Quarterly report pursuant to Section 13 or 15(d)

Subsequent Events

Subsequent Events
6 Months Ended
Jun. 30, 2023
Subsequent Events [Abstract]  
Subsequent Events

Note 14 – Subsequent Events


As described in Note 11 above, on July 14, 2023, the Company entered into an amendment to that certain previous stock purchase agreement wherein the Company agreed to purchase 400,000 shares of its common stock from a single private, non-affiliate for a total purchase price of $2,000,000. The private shareholder transferred the 400,000 shares on October 4, 2022, forming a binding agreement; and on October 6, 2022, the Company wired the first $1,000,000 of the purchase price. While a check for the second $1,000,000 of the purchase price was issued and paid on March 31, 2023, the matter was kept open and direct discussion between the shareholder and the Company continued. As the stock market and the Company share prices continued to fluctuate due to both general market conditions and Company-specific conditions at that point in time, the transaction was not fully completed during the six-month period ended June 30, 2023. Both parties mutually agreed that in fairness to the Company’s shareholders and to benefit the long-term goals of the Company in a number of market-related areas, that an amendment should be negotiated to facilitate growth for the Company in good faith.
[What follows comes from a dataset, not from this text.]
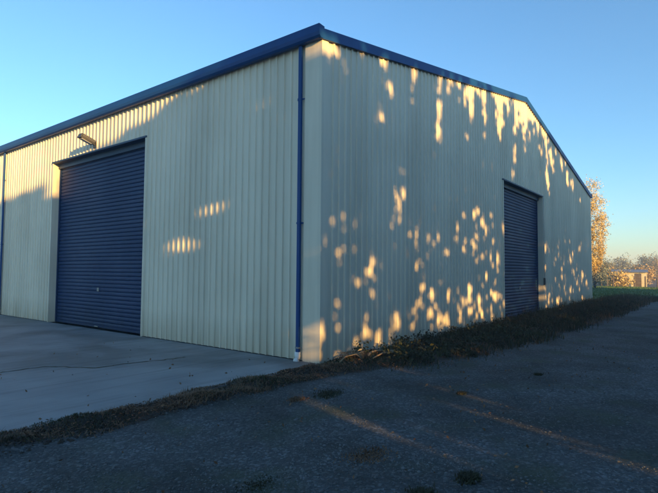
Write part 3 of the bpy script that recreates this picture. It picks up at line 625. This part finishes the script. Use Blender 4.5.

As a result of these negotiations, the amendment increased the number of shares of its common stock the Company would purchase from two private, non-affiliate shareholders to an aggregate 1,300,000 shares, inclusive of the initial 400,000 shares, and revised the total purchase price of the shares down to an aggregate $1,965,000.


The Company has evaluated all subsequent events through the date these unaudited condensed consolidated financial statements were issued and determined that there were no other subsequent events or transactions that require recognition or disclosures in the unaudited condensed consolidated financial statements.